There was the CCF trip to Benidorm, several unforgettable ski trips, and the almost legendary Rhineland trip in Lower Four, which I’m sure will be remembered fondly by all the pupils, and perhaps somewhat less fondly by some of the staff - I hope our occasional mischief can be forgiven. I’ve had the chance to hike up an active volcano in Sicily, to help put on a musical in a professional theatre, and even to attend the Lord Mayor’s Banquet and shake hands with Theresa May. And these are just some of my own experiences - everyone leaving Freemen’s this year will have their own fond memories and stories to share.

And I’ve been lucky enough to do all this surrounded by the best classmates that anyone could ask for. Some schools have a reputation for being one trick ponies - oh yes, that’s a real sporting school, or, yes, they’re all about drama there. But that is not true of Freemen’s. If you look across at my fellow Upper Sixth students - and I’m afraid that’s a metaphorical “look”, since apparently most of them would rather be on

a beach in Barbados than sitting here listening to me - you will find some fantastic sportspeople, brilliant actors and actresses, and incredibly talented musicians, some of whom I have no doubt will be filling the ranks of some of the country’s top orchestras in a few years time. I cannot wait to see what we all get up to in the years to come, and I hope that the end of our time at Freemen's will not be the end of our time in contact with each other.

And of course, there are the staff. The Irish playwright George Bernard Shaw coined that now infamous phrase “Those who can, do; those who can’t, teach.” Clearly, Mr Shaw was not educated here at Freemen’s. Because at the heart of this school are dozens and dozens of incredibly committed, knowledgeable, caring, funny, and talented staff. I would love to be able to thank each one of you here individually, but to do justice to all of you would require quite a bit more time than I have left - and besides, I’m sure you’re just as keen as I am to get out of this hall and enjoy the cake and ice cream that Sodexo have very kindly put out for everyone. So instead, I want to say to all the teachers, technicians, coaches, and other staff that have helped to shape my experience here over the past eleven years: you have been absolutely wonderful, and I can confidently speak for all of the Upper Sixth leavers when I say that we are immensely grateful to you all.

Finally, I must thank everyone in my family for all the support they have given me over the past few years, especially my wonderful parents, without whom I would never have been able to attend this school. 

Mark Twain once remarked that one should never let their schooling interfere with their education. Thankfully, at Freemen’s, I haven’t had to make a distinction between the two. This school has helped shape my character, build my confidence, and given me so many opportunities that many people could not even dream of. To those of you in the audience who still have a few years left as Freemen’s pupils - I urge you to take advantage of as many of these opportunities as they arise as you possibly can. It is easy to forget how lucky we all are to attend a school that offers as much as this one.
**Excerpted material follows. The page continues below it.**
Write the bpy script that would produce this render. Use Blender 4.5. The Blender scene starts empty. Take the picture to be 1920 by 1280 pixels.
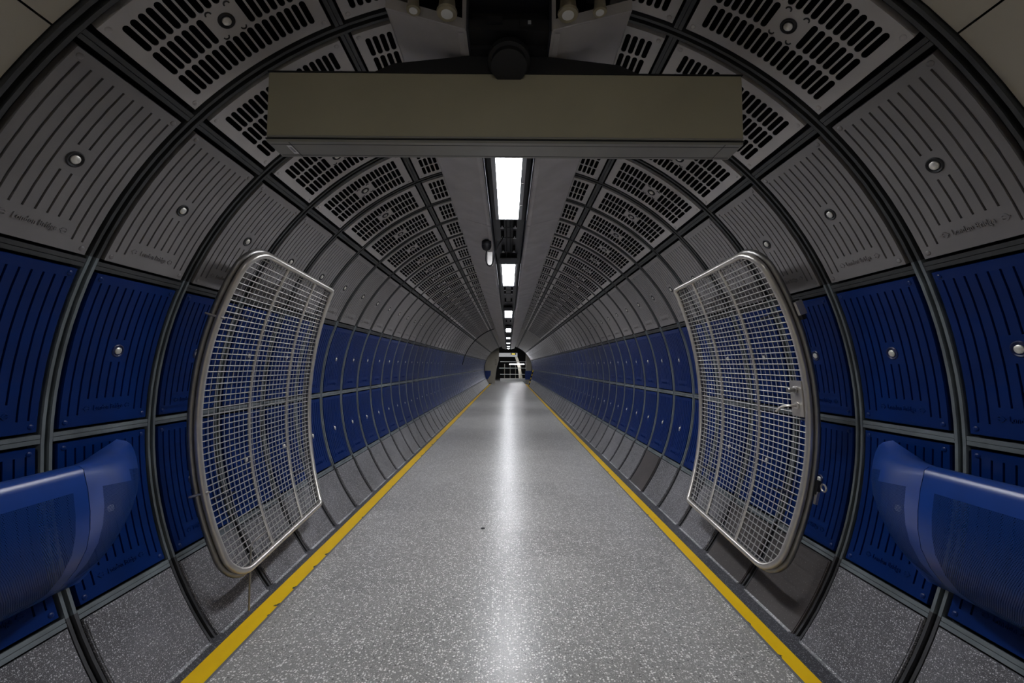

As excited as I am about going to university and getting on with life, I am still struggling to come to terms with the fact that today will be the last time I drive out of these grounds as a Freemens' pupil. But although I and my fellow Upper Sixth will go our separate ways and leave the school buildings behind, the memories made, friendships formed, and lessons learned will endure for decades to come. Now, I was planning to end this speech with a deep and profound quote by some prominent historical figure...but it seems that my fellow Heads of School beat me to it. So instead, I leave you with the final words of the dolphins from Douglas Adams’ Hitchhiker's Guide to the Galaxy. So long, Freemen's - and thanks for all the fish.